Using gravitational-wave standard sirens
Daniel E. Holz, Scott A. Hughes
TL;DR
This paper proposes using gravitational-wave standard sirens from massive BBH inspirals detected by LISA to probe the distance–redshift relation and dark energy. It explains how $D_L$ is extracted from inspiral waveforms, the role of LISA's orbital modulation for sky localization, and the necessity of an electromagnetic counterpart to obtain redshift and sub-percent distance accuracy. The authors quantify measurement precisions with Monte-Carlo simulations, show how lensing degrades constraints, and discuss strategies to identify counterparts within LISA error boxes. Overall, GW standard sirens could provide a powerful, complementary cosmological probe to Type Ia supernovae, contingent on the identification of EM counterparts and careful treatment of lensing effects.
Abstract
Gravitational waves (GWs) from supermassive binary black hole (BBH) inspirals are potentially powerful standard sirens (the GW analog to standard candles) (Schutz 1986, 2002).
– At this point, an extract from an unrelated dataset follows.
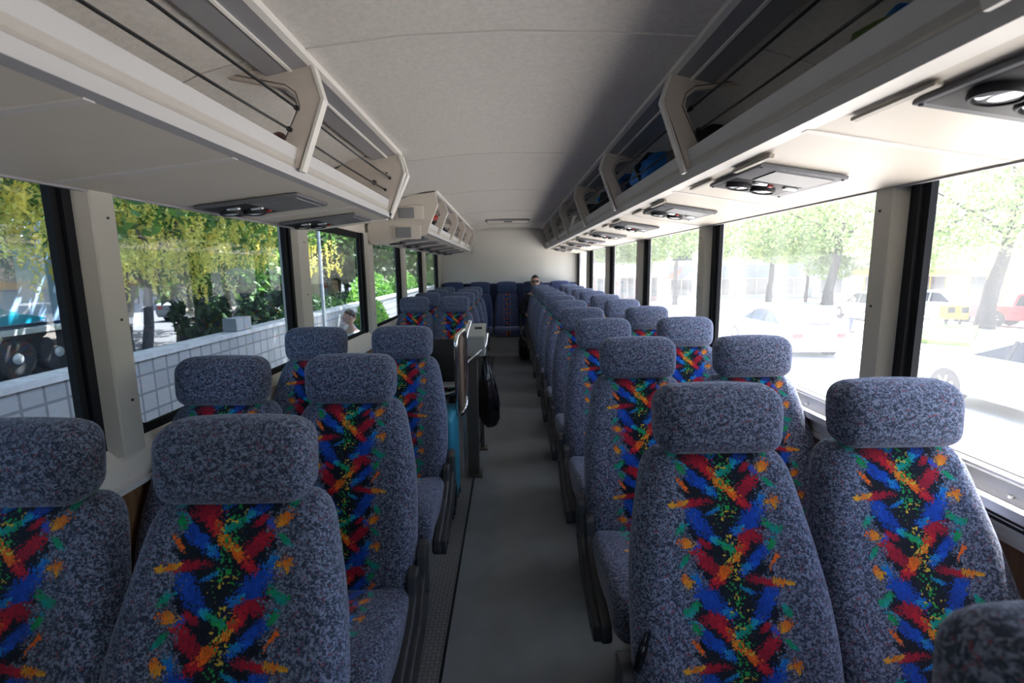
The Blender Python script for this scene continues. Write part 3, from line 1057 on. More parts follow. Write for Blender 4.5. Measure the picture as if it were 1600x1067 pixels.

Because these systems are well-modeled, the space-based GW observatory LISA will be able to measure the luminosity distance (but not the redshift) to some distant massive BBH systems with 1-10% accuracy. This accuracy is largely limited by pointing error: GW sources generally are poorly localized on the sky. Localizing the binary independently (e.g., through association with an electromagnetic counterpart) greatly reduces this positional error. An electromagnetic counterpart may also allow determination of the event's redshift. In this case, BBH coalescence would constitute an extremely precise (better than 1%) standard candle visible to high redshift. In practice, gravitational lensing degrades this precision, though the candle remains precise enough to provide useful information about the distance-redshift relation. Even if very rare, these GW standard sirens would complement, and increase confidence in, other standard candles.